May 9, 2013

Teacher appreciation

Mrs. Page was an enigma.

She was an older woman who wore dowdy shirtwaist dresses and orthopedic shoes.  In another life, her brilliance in mathematics would have taken her to the heights of academia or to a research institution charged with solving mankind’s most difficult problems.

Instead, Mrs. Page terrorized ninth-grade geometry students.  And I was among them.

This was 1964, and we lived in constant fear that nuclear war would target our suburban Washington, DC neighborhood.  But even more concerning were the inevitable consequences of a missed math assignment or a lost geometry notebook.  Mrs. Page took no prisoners.  You did the work or you failed.

Mrs. Page had exceedingly high expectations for her students, none of whom could understand her passion for logic and reasoning.  We were required to complete all assignments with precision and neatness.  Each geometric proof would follow a prescribed procedure requiring a protractor, colored pencils, and a compass.  Each would end with the mandatory Q.E.D.— quod erat demonstrandum.
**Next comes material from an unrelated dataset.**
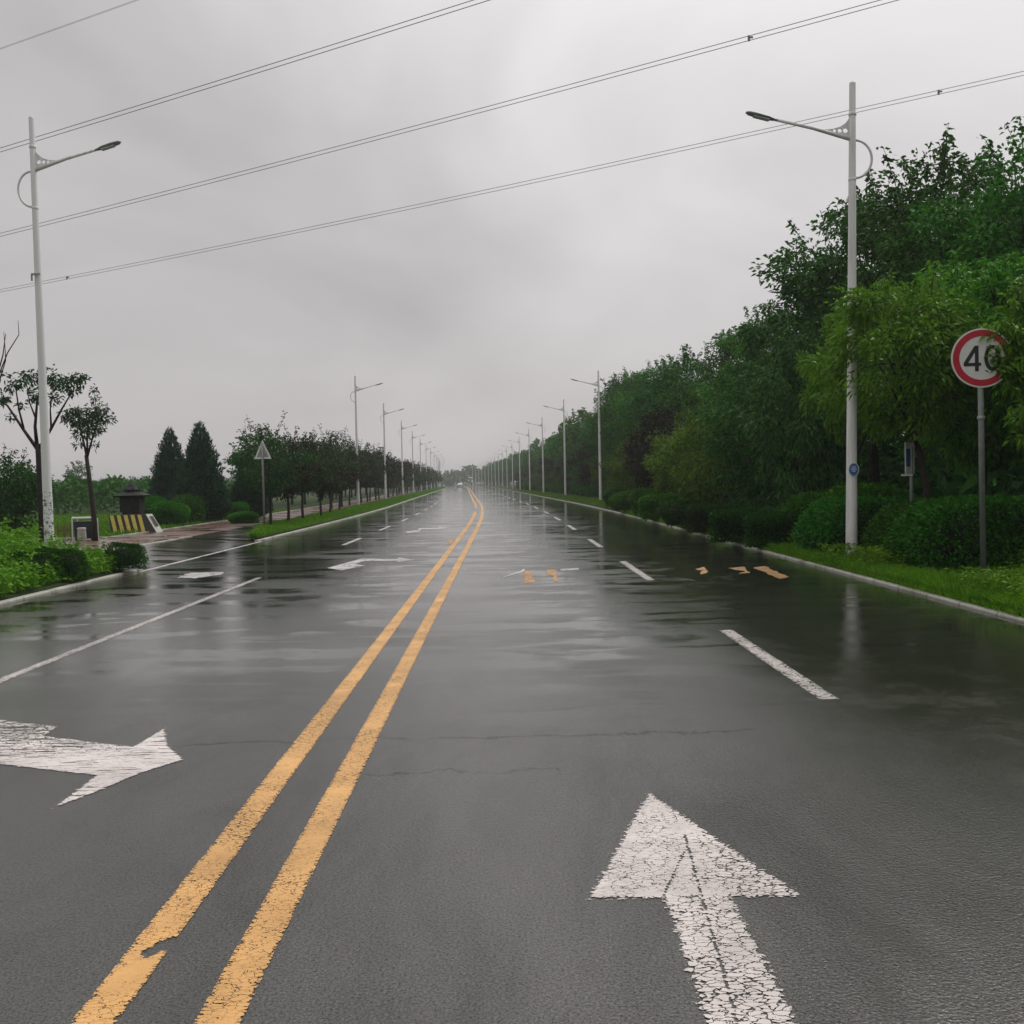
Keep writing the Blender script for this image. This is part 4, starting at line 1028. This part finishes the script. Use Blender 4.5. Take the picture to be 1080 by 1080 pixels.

Or points would be mercilessly deducted.

Out of step with her times, Signe Page was a single mom raising a disabled son, who spent days sitting on a bench outside of the principal’s office.  In retrospect, I can see that Mrs. Page might have had a hard life.

She once tried to teach us the mathematical secrets behind the ease with which Fred Astaire and Ginger Rogers danced in perfect synchronization.  It was supposed to be a holiday gift to the class. We didn’t get it.

And Mrs. Page frequently conversed with Albert Einstein.  She posted a large black and white photo of her hero at the front of the classroom and would often pause to ask his advice or complain about the obvious indifference of her students.

But Albert never responded.  He just looked on with a benign smile knowing that “Education is what remains after one has forgotten what he learned in school.”

I now know that Mrs. Page came from Minnesota and graduated from Hamline University.  There used to be an endowed scholarship in her name, but it seems to have disappeared along with most of her footprint on earth. 

In all honesty, the Pythagorean Theorem has never played much of a role in my life.  But Mrs. Page taught me so much more about passion and being true to yourself. And those are lessons I haven't forgotten.

Students, take a few minutes today to show your appreciation and thank all those teachers who have gone the extra mile to support you.  Don't wait nearly 50 years like I did.

This column has been updated from the original.